Member spotlight: José Rizo on communicating the feeling of flight in photography

The Office

Photocrowd winner José María Ocaña Rizo on communicating the feeling of flight in photography, the influence of Renoir on his work, and why he loves using a fisheye lens.

José won the Crowd Vote in our Portraits contest with his striking image called The Office of an airplane pilot in a cockpit.

Here, as part of our weekly interviews with Photocrowd members, we ask José some questions about his photography history, habits and inspirations.

How did you get into photography?

I got into photography with the digital era. I never liked to wait for the reel to be completed and then wait again to develop it. The digital camera was the solution. My first serious camera was the Nikon D70. After that I had a D700 and the D800, which is my current camera.

I work as a pilot, and I wanted to capture some of the views I enjoy from the cockpit. That was probably the main reason to start taking pictures. After that, with the camera in my hands, I discovered a new world of possibilities and I begun to read anything I could about photography.

How often and when do you take photographs?

I always have a camera with me when I am travelling. I try to photograph anything that calls my attention: a beautiful light, a different point of view, etc. I love challenges, and Photocrowd contests provide ideas to defy my photographic skills. Sometimes I upload old pictures I took months ago, but other times I go out shooting to find the right image for the contest.

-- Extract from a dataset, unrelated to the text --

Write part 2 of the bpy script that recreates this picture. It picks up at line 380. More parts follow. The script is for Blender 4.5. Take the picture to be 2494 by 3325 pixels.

Lately I have been making a lot of Photoshop compositions. I have the image in my mind and I have to look for the ingredients to create it.

What is your technical set-up?

I am a Nikon shooter. I started with Nikon and continue with them. I have two cameras. The main one is a Nikon D800. I have a smaller Canon G11, which is the camera I have in my bag when I am working everyday, just in case I find something interesting. I take the D800 with me on holidays or for planed projects - when I have an image in mind that requires a special lens or the maximum quality.

I shoot in Aperture priority as a default and switch to Speed mode for long time exposures or action shots. When shooting with strobes I use the Manual mode, because it allows me to control the background light independently from the light on the main subject.

I always shoot in RAW because I make a lot of editing in Photoshop, which gives me more options to adjust the images.

I do not have a favourite lens. For me a lens is like a golf club - I use the lens I need to get the right shot. Nevertheless, I use the Sigma 15mm fisheye lens a lot. One of the things that captures the viewer’s attention is a different point of view, and this lens allows different perspectives and provides an original look. It is also great for taking pictures in small spaces, like an aircraft cockpit.

My photo lab is Photoshop and Camera Raw. This program has expanded my tools to create original images. The range of options is unbelievable. I have a lot of things to learn about this program yet. I prefer Photoshop to Lightroom because it has more tools to manipulate the images with. I just use Lightroom when I shoot tethered to see the images on the computer screen.

I also use some Photoshop plugins, like Nik Color Effect Pro. It saves me a lot of time when I try to get a specific look.

For HDR photography my program is Photomatix Pro and I use PTGui and Adobe Stitcher for panoramic photography.

How do you educate yourself to take better pictures?

I am a self-taught photographer. I have tried to read as much as possible from books and magazines. Another great source of knowledge are online videos from great photographers. I have learned a lot about flash from Joe McNally’s books and videos.

Nevertheless, the best way to improve is to take as much pictures as possible. With digital technology it is easy to repeat a shot until the picture looks the way you want. This process makes you correct errors for the next shot.

Interaction with other photographers with more experience is also a great way to correct errors and share points of view. The same picture can be seen with a different perspective and provide you with a different approach or suggest a new image. Internet forums are great to share experiences and see other photographers' work.

Whose work has influenced you most?

I do not see much influence of any photographer. I follow the work of several photographers like Joe McNally, Frank Doorhof or Moose Peterson, but I consider them teachers. I try to follow their advice so maybe that can be considered an influence. I also love Mario Testino’s portraits.

Also, even though it's not a photographer, Renoir’s paintings always impress me. They have a sensibility I have not seen in other painters. They are a reference for my portraits.

Among your works, which one is your favourite? Why?

It is hard to say which is my favourite, but the Pitts Special image is one of them because it marked an inflexion-point in my images. I think I was able to transmit the feeling of a flight to the viewer. The image is composed from two images: the aircraft belongs to the Fundacion Infante de Orleans and was shot in the hangar. The background was shot from the cockpit of the aircraft right after takeoff from Madrid Barajas airport.

Pitts Special

What do you get out of being a photographer?

I have developed a photographic eye. I can see details I was not able to see before I started shooting. For me it’s a way of expression. I can create images that express feelings better than words. I can virtually create anything I can imagine and that is great.